Конкретный труд моих фабричных рабочих – скажем, их отношение к собственному труду во время дня пуджи Вишвакарману, – это, очевидно часть того мира, в котором в каком-то смысле существуют и рабочие, и бог Вишвакарман (было бы глупо сводить их сосуществование к вопросу осознанной веры или психологии). История не способна воспроизвести гетеротемпоральность этого мира иначе, чем посредством перевода и связанной с ним утратой статуса и смысла переводимого. История как код вступает в игру в тот момент, когда реальный труд преобразуется в гомогенный, дисциплинированный мир абстрактного труда, обобщенного мира обмена, где знак «товар» посредничает при каждом обмене. И все-таки, как показывает праздник пуджи Вишвакарману на фабриках Калькутты, «конкретный» труд остается составной частью товара и его секуляризованной биографии. Его всегда косвенное присутствие оставляет свой отпечаток в проломе, который создает вмешательство богов или духов в историческую систему репрезентации. Как я уже говорил, этот пролом не может быть замощен антропологическими булыжниками, поскольку это всего лишь сдвигает методологические проблемы секулярных нарративов на другую, родственную территорию. Разрабатывая марксистские истории после краха марксизма коммунистических партий (а мы не можем избежать написания истории), мы должны писать и думать в терминах этого пролома. Если истории суждено стать местом, где соревнуются множественности, то нам необходимо разработать этику и политику такого письма, которое покажет, что история – этот дар модерности многим народам – внутри своего внутреннего устройства имеет этот пролом.
Другими словами, практика истории субалтернов должна довести историю, этот код, до его пределов, с тем чтобы показать, как история дает сбой.
Четвертая глава
Истории меньшинств, множественное прошлое субалтернов
Недавние сражения и дебаты в западных демократиях вокруг довольно-таки умозрительного понятия мультикультурализма служат подпиткой для дискуссий об историях меньшинств. Эти дискуссии появились после второй мировой войны, и историческое письмо стало частью дискурса «политики и производства идентичности». Так во всех демократических странах возник вопрос, включать ли в национальную историю истории ранее исключенных групп. В 1960-е годы этот список обычно содержал названия несколько субалтерных групп и классов, таких как бывшие рабы, рабочий класс, узники и женщины. Такой метод исторического письма стал известен в семидесятые годы как «история снизу». Под давлением растущего запроса на дальнейшую демократизацию академической истории в семидесятые и восьмидесятые список был расширен за счет включения так называемых этнических групп, туземных народов, детей и пожилых, геев, лесбиянок и других меньшинств.

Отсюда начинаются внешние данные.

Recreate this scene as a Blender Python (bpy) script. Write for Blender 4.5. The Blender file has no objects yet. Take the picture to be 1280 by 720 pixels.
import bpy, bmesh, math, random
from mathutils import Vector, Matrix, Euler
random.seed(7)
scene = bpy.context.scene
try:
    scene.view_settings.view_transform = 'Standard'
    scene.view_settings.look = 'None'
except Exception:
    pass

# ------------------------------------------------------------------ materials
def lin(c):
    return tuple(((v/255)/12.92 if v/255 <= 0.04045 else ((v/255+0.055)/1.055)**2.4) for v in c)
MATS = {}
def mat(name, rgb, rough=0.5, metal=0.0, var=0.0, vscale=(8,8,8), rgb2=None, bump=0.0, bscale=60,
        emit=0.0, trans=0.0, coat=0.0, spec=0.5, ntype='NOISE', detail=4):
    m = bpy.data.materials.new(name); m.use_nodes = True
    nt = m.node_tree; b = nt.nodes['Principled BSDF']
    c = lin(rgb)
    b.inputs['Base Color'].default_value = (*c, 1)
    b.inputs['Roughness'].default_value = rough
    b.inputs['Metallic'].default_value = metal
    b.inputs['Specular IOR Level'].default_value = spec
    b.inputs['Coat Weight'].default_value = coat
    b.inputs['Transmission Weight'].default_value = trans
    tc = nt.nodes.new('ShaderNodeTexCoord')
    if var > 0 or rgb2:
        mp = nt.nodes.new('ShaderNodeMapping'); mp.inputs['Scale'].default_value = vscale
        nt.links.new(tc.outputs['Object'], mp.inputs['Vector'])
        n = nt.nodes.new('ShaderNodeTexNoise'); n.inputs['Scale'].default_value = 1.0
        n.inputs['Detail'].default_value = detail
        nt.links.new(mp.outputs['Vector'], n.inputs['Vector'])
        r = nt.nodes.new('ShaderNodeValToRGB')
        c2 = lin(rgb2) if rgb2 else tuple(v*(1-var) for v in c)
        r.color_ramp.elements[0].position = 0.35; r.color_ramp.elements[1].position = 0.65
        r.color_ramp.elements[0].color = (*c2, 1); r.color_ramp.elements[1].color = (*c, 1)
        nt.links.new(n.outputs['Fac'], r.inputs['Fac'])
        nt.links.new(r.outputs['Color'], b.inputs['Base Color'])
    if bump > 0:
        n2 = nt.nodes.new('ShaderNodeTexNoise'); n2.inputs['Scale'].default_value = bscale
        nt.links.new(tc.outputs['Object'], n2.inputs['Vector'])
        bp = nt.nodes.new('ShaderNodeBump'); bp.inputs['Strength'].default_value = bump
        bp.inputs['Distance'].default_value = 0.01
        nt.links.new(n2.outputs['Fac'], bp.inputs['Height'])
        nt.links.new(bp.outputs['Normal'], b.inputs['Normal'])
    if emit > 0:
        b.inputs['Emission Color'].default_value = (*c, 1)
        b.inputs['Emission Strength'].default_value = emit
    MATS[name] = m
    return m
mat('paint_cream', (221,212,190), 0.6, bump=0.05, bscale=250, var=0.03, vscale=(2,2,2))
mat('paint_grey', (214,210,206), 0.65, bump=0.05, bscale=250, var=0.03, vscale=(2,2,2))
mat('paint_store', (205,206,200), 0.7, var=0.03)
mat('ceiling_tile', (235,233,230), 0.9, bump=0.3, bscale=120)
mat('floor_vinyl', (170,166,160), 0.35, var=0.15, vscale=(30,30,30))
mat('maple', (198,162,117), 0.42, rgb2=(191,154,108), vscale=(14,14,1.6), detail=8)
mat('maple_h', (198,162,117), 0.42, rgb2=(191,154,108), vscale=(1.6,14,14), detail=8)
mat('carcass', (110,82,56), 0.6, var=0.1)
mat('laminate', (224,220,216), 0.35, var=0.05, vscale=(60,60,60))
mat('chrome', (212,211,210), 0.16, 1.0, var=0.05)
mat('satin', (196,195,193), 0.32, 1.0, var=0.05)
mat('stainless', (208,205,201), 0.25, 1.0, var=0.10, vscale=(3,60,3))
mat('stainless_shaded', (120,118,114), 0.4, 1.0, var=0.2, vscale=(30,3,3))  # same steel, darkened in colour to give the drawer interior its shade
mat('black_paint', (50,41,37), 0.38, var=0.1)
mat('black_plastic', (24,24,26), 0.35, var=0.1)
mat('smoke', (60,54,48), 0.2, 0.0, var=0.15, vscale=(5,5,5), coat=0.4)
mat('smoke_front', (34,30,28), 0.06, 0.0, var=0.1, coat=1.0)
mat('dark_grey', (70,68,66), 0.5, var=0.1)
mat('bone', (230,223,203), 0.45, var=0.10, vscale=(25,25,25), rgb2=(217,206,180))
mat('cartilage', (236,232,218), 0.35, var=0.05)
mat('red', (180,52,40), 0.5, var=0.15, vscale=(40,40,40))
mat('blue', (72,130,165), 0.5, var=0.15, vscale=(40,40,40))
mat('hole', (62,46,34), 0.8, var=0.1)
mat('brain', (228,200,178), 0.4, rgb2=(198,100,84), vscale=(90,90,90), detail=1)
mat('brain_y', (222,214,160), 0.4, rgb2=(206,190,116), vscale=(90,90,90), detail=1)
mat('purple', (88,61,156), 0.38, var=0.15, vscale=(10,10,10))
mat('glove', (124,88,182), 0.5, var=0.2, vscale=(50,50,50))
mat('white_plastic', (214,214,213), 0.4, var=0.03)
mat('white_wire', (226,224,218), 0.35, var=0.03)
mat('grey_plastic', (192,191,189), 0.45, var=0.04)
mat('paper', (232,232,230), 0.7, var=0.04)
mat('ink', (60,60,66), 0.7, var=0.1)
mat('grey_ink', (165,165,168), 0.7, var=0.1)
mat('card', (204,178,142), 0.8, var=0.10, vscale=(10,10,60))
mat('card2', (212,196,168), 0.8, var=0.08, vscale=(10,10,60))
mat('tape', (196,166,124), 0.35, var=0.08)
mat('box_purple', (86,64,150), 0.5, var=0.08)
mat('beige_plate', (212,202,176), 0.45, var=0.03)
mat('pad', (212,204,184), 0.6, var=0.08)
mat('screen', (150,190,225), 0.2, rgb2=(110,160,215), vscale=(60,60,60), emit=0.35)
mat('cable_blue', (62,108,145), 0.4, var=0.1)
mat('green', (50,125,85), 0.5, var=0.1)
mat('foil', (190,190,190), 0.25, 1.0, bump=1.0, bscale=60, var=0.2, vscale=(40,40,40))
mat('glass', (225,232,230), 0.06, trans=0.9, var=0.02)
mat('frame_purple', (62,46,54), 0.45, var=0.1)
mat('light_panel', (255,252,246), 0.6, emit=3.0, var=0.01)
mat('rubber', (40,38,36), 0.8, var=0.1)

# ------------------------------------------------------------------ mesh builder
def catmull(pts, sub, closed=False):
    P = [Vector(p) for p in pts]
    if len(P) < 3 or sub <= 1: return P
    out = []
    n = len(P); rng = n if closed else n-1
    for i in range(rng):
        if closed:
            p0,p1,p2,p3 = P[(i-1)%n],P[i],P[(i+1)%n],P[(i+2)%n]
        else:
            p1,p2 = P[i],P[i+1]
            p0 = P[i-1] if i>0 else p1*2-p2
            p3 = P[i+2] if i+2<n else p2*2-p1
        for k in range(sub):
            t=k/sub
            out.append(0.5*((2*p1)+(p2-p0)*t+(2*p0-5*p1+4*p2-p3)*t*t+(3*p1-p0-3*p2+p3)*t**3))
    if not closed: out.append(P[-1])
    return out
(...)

Выражение «история меньшинств» стало отсылать к множественному прошлому всех этих групп, от имени которого демократически настроенные историки боролись с исключениями и умолчаниями в базовом национальном нарративе. Официальные или официально одобренные трактовки национального прошлого во многих странах подверглись критике сторонниками истории меньшинств. Чтобы подвергнуть сомнению единые национальные нарративы, использовалась и постмодернистская критика «больших нарративов». Можно сказать, что истории меньшинств отчасти олицетворяют борьбу за инклюзию и представительность, свойственные либеральным и представительным демократиям.

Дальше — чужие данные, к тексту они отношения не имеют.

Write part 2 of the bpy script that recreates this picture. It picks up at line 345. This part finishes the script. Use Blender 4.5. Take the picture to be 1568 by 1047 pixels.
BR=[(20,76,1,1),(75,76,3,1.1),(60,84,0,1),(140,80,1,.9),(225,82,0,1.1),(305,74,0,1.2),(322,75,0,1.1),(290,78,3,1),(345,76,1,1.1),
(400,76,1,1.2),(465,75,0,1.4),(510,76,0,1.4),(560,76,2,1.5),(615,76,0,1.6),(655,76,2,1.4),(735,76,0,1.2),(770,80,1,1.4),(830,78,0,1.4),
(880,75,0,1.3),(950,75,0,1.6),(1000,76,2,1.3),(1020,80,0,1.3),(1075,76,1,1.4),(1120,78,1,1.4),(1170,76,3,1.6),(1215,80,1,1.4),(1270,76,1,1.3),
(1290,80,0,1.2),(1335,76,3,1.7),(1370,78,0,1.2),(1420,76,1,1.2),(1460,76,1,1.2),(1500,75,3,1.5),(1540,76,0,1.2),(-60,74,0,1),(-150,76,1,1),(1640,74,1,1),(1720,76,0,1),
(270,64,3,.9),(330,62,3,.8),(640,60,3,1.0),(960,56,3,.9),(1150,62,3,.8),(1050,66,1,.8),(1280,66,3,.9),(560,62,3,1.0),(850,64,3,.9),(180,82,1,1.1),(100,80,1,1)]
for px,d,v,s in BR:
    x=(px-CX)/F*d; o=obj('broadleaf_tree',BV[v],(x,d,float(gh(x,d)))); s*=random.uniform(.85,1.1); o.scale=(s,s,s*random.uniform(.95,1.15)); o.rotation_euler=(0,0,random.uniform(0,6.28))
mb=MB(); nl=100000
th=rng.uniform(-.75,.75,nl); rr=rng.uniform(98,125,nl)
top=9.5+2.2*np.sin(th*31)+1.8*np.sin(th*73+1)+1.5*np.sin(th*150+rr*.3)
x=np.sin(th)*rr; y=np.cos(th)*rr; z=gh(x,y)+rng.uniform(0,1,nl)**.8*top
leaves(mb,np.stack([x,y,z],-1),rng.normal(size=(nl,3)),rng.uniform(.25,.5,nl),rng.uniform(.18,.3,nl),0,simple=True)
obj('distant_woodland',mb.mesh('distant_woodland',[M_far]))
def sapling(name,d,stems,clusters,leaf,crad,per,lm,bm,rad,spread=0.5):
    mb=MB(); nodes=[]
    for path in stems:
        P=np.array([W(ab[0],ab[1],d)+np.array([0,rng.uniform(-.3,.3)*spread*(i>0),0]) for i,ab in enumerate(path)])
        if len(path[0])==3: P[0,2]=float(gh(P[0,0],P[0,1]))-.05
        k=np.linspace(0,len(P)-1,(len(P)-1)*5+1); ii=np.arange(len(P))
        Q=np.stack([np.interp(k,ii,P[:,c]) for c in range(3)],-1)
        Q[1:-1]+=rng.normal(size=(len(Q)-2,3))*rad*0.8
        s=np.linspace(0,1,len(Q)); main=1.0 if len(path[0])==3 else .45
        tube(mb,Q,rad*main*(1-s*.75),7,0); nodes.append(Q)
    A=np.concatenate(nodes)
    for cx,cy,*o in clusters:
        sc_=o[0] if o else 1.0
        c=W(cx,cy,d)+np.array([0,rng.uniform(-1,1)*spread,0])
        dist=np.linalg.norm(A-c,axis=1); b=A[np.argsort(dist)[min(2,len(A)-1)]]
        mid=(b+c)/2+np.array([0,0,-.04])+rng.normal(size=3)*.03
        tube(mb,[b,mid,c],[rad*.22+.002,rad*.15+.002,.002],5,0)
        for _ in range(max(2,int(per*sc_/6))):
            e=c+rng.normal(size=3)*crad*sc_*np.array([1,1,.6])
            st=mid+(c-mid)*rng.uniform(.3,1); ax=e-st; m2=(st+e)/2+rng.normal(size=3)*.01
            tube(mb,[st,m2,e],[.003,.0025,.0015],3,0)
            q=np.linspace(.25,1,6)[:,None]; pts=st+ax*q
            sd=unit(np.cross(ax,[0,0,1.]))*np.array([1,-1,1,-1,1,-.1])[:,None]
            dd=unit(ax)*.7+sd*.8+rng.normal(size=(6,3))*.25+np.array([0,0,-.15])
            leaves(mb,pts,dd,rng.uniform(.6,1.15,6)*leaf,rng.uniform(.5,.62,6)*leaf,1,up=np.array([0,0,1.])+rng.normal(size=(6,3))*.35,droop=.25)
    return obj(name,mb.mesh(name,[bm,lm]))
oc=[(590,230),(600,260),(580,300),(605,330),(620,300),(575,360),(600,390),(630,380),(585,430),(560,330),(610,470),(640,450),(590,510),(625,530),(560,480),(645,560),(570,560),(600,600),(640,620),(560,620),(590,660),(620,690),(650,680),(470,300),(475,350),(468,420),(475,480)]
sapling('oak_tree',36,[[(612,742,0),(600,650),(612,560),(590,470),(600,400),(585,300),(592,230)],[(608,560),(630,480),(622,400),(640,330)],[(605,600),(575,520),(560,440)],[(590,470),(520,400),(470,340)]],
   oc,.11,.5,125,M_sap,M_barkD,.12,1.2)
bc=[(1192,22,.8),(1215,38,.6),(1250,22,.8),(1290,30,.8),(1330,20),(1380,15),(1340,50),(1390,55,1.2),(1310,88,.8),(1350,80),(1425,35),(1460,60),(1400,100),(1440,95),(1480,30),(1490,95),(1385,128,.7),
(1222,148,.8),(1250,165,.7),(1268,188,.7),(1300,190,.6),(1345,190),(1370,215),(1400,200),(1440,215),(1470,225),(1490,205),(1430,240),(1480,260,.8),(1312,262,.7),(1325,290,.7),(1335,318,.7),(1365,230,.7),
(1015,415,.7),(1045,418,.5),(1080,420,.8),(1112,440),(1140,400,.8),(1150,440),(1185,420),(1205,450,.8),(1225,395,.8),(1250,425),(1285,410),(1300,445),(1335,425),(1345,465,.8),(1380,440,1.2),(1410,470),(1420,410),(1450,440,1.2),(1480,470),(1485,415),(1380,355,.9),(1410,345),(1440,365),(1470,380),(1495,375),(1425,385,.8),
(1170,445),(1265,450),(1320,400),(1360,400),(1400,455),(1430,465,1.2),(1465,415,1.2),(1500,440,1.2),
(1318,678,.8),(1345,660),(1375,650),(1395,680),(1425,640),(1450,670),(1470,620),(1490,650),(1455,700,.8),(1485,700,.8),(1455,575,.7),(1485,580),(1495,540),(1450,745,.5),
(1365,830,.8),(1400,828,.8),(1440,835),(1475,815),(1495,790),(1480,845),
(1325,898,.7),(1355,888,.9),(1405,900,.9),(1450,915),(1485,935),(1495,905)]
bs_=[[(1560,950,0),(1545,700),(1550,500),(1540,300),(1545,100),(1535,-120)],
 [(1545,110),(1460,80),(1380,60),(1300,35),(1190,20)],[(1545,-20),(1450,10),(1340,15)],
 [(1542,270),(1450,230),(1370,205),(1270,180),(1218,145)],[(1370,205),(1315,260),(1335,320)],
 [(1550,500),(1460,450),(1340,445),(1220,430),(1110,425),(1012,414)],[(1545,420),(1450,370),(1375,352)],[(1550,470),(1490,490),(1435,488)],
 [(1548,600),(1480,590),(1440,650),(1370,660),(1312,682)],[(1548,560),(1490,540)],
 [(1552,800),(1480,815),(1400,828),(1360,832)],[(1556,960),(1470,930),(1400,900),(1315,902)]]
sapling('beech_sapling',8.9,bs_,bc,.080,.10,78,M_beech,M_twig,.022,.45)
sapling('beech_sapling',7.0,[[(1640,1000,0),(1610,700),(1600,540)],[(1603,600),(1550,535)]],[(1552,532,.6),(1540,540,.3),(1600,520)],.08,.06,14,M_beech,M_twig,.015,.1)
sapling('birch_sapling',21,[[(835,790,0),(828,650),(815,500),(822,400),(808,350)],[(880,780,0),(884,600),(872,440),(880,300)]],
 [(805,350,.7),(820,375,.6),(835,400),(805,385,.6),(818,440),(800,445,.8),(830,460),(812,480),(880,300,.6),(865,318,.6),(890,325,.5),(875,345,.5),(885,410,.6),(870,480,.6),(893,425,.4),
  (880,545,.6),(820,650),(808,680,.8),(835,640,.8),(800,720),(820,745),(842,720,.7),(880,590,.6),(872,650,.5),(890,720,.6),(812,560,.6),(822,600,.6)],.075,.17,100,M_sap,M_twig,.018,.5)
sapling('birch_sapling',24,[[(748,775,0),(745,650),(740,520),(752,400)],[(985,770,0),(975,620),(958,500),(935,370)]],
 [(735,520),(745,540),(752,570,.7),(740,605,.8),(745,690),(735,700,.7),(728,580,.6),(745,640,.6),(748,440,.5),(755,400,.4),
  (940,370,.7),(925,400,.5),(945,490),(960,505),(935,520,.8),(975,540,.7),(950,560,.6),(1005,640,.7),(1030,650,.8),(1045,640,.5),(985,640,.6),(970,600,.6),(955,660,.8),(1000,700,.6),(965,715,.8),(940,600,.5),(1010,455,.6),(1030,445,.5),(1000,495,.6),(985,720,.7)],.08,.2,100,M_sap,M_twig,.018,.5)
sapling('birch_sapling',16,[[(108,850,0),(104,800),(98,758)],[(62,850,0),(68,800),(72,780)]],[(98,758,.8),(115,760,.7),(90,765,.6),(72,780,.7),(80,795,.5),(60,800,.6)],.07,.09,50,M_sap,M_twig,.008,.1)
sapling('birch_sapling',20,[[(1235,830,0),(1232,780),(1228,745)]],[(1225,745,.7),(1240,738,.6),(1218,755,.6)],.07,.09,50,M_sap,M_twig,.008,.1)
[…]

Истории меньшинств сами по себе не обязаны поднимать фундаментальные вопросы о предмете академической истории. Практикующие академические историки больше озабочены различением между хорошими и плохими работами, чем вопросом о принадлежности того или иного фрагмента прошлого. Иногда предполагается, что плохие исторические работы дают почву плохой политике. Как сказал Эрик Хобсбаум, «плохая историческая работа – это не безобидная история. Это опасно»[256]. Предполагается, что «хорошие исторические работы» обогащают субъективную ткань истории и делают ее более репрезентативной по отношению к обществу в целом. «Истории меньшинств», изначально задуманные в оппозиционном ключе, могут в конце концов оказаться дополнительным примером «хорошей истории». Трансформация некогда оппозиционной истории меньшинств в «хорошие исторические работы» иллюстрирует, как работает механизм приобщения в академической истории.

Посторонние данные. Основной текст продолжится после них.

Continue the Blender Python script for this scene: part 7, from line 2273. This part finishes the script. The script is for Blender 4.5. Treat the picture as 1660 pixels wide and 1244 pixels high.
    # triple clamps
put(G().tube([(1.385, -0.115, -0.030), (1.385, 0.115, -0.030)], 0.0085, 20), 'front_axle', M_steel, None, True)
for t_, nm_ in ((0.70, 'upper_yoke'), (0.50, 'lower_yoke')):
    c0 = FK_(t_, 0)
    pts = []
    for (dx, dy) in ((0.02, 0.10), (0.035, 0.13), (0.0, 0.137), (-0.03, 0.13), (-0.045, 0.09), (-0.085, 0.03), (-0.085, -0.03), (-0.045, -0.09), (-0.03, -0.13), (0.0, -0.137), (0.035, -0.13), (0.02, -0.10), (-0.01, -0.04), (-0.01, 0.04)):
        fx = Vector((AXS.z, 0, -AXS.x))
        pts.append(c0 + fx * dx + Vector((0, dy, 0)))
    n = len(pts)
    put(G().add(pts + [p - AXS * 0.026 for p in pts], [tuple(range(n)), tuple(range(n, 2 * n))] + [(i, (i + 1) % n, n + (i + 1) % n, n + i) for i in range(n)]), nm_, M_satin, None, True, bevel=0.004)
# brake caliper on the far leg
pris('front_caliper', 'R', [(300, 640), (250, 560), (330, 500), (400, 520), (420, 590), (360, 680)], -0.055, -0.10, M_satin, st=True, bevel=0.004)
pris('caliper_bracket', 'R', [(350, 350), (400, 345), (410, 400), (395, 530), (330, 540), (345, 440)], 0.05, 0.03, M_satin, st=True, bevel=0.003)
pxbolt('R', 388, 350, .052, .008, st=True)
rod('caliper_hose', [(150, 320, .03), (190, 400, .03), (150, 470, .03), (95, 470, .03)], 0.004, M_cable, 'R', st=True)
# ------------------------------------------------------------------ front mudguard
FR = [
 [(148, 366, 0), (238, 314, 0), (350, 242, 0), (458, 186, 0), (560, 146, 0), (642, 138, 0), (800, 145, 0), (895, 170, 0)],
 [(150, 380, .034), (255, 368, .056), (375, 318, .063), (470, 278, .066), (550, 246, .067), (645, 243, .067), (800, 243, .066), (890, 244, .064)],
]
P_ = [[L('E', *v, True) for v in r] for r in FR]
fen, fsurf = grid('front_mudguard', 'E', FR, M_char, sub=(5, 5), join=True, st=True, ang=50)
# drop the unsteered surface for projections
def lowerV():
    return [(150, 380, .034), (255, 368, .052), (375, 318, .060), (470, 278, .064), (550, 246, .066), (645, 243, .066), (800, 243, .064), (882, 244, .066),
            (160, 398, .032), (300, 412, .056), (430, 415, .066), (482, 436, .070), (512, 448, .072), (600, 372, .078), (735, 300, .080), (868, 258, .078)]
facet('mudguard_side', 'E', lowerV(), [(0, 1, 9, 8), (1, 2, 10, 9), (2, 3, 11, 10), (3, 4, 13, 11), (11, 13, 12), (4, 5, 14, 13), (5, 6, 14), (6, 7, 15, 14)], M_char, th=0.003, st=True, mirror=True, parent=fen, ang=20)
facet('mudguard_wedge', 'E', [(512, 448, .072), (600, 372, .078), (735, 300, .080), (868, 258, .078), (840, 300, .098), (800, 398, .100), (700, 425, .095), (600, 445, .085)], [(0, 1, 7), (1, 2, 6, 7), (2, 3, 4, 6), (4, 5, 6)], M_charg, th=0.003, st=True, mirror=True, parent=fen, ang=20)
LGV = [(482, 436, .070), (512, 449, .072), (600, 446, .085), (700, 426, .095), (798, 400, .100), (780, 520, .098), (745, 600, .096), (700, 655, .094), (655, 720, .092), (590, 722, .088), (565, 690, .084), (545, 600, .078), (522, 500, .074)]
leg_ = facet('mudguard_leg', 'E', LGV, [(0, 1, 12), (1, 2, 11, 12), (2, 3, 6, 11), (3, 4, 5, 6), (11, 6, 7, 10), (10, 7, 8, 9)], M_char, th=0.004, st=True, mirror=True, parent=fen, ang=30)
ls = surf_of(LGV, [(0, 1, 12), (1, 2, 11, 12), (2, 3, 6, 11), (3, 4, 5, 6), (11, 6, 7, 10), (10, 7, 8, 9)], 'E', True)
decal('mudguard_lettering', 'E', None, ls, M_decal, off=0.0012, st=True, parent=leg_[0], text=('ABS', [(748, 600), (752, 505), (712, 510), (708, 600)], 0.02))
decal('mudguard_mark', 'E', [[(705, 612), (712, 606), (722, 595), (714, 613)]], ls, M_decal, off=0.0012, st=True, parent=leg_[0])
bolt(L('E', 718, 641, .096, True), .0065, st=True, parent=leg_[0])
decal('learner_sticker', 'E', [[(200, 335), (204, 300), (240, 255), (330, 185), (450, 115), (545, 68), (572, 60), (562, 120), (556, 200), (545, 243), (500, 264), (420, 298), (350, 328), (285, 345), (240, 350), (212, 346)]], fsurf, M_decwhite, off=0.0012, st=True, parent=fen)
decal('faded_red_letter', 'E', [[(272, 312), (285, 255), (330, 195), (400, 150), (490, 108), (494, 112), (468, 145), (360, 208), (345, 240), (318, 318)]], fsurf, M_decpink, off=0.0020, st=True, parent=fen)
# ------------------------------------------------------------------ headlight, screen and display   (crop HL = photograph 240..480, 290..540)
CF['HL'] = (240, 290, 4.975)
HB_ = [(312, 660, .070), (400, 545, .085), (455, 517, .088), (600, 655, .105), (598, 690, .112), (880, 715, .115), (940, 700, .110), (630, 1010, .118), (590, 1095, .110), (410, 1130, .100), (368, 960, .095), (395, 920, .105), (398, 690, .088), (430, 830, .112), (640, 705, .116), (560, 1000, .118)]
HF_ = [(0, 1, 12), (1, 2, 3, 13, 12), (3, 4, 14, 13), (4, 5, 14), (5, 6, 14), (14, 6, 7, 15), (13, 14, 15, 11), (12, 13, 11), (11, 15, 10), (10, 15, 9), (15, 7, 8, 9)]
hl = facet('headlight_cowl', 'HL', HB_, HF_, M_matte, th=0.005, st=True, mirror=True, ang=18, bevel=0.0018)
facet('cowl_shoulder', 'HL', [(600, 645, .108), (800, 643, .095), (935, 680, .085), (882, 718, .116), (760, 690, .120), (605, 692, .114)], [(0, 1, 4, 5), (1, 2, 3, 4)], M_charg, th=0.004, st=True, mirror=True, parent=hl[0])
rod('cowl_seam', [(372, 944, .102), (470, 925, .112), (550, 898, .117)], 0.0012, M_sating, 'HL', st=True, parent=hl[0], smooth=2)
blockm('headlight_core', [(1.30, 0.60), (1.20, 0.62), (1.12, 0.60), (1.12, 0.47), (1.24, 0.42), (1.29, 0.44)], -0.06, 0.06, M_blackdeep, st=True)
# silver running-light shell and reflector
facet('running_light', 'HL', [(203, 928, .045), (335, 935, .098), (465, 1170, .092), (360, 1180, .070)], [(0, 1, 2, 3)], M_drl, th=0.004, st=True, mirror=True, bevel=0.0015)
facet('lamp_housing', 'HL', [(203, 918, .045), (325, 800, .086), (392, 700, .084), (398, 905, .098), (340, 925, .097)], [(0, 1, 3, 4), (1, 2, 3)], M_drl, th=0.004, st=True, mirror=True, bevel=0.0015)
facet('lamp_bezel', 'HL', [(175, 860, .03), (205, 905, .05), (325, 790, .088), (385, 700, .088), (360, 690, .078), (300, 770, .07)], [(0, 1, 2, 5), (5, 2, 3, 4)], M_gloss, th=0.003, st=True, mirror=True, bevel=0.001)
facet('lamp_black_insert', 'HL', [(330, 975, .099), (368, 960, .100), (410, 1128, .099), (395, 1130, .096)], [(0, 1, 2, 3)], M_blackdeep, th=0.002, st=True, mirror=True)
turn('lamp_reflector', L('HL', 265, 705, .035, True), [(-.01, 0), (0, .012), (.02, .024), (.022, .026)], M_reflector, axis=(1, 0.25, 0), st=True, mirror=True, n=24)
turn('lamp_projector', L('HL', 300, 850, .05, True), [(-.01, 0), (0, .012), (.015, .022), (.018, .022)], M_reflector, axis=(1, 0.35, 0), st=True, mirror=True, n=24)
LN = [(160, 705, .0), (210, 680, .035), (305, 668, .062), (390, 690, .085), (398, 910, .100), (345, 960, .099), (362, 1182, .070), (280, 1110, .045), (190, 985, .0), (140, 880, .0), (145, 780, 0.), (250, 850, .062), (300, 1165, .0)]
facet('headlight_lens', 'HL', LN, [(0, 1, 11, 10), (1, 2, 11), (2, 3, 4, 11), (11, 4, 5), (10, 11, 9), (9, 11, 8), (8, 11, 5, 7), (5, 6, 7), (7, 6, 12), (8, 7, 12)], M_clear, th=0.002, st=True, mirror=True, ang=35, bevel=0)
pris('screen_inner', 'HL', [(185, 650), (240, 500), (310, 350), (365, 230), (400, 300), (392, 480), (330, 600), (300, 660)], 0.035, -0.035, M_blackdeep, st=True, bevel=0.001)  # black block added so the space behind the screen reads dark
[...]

Процесс обретения текстами канонического статуса в рамках академической истории в англо-американских университетах отличается от соответствующего процесса на кафедрах английского языка и литературы. История – это предмет, преимущественно сосредоточенный на мастерстве нарратива. В общепринятый исторический дискурс может быть включен любой рассказ о прошлом, если получены утвердительные ответы на два вопроса: может ли история быть рассказана/создана? Допускает ли она рационально оправданную точку зрения или позицию, с которой может быть рассказана эта история? Первый вопрос, о создании рассказа, обогащал историческую дисциплину на протяжении длительного времени, заставляя историков быть изобретательными и применять воображение как в исследовательской, так и в нарративной стратегии. Как вы напишете историю угнетенных групп? Как вы сконструируете нарратив группы или класса, который не оставил собственных источников? Вопросы такого рода положительно влияют на практическую работу историков. Пункт о рациональной оправданности авторской позиции также имел ключевое значение. Авторская позиция может отражать какую-то идеологию, моральный выбор или политическую философию, но набор вариантов не безграничен. Бред сумасшедшего – это не история. Произвольно выбранная или чисто личная позиция, – например, основанная исключительно на вкусе автора, – также не может стать основанием для рационально оправданных принципов рассказа (в лучшем случае иначе он будет считаться художественной прозой, но никак не историей). Опора на определенный тип рациональности и особое понимание «реального» говорит о том, что свойственные истории как дисциплине исключения являются в конечном счете эпистемологическими.
Рассмотрим для примера результаты приобщения к историческому дискурсу прошлого крупных групп, таких как рабочий класс и женщины. В момент, когда Томпсон и Хобсбаум взялись за перо, чтобы придать трудящимся классам статус важнейших участников общественной жизни, история изменилась безвозвратно. Феминистская историография последних двух десятилетий также оказала воздействие на современное историческое воображение.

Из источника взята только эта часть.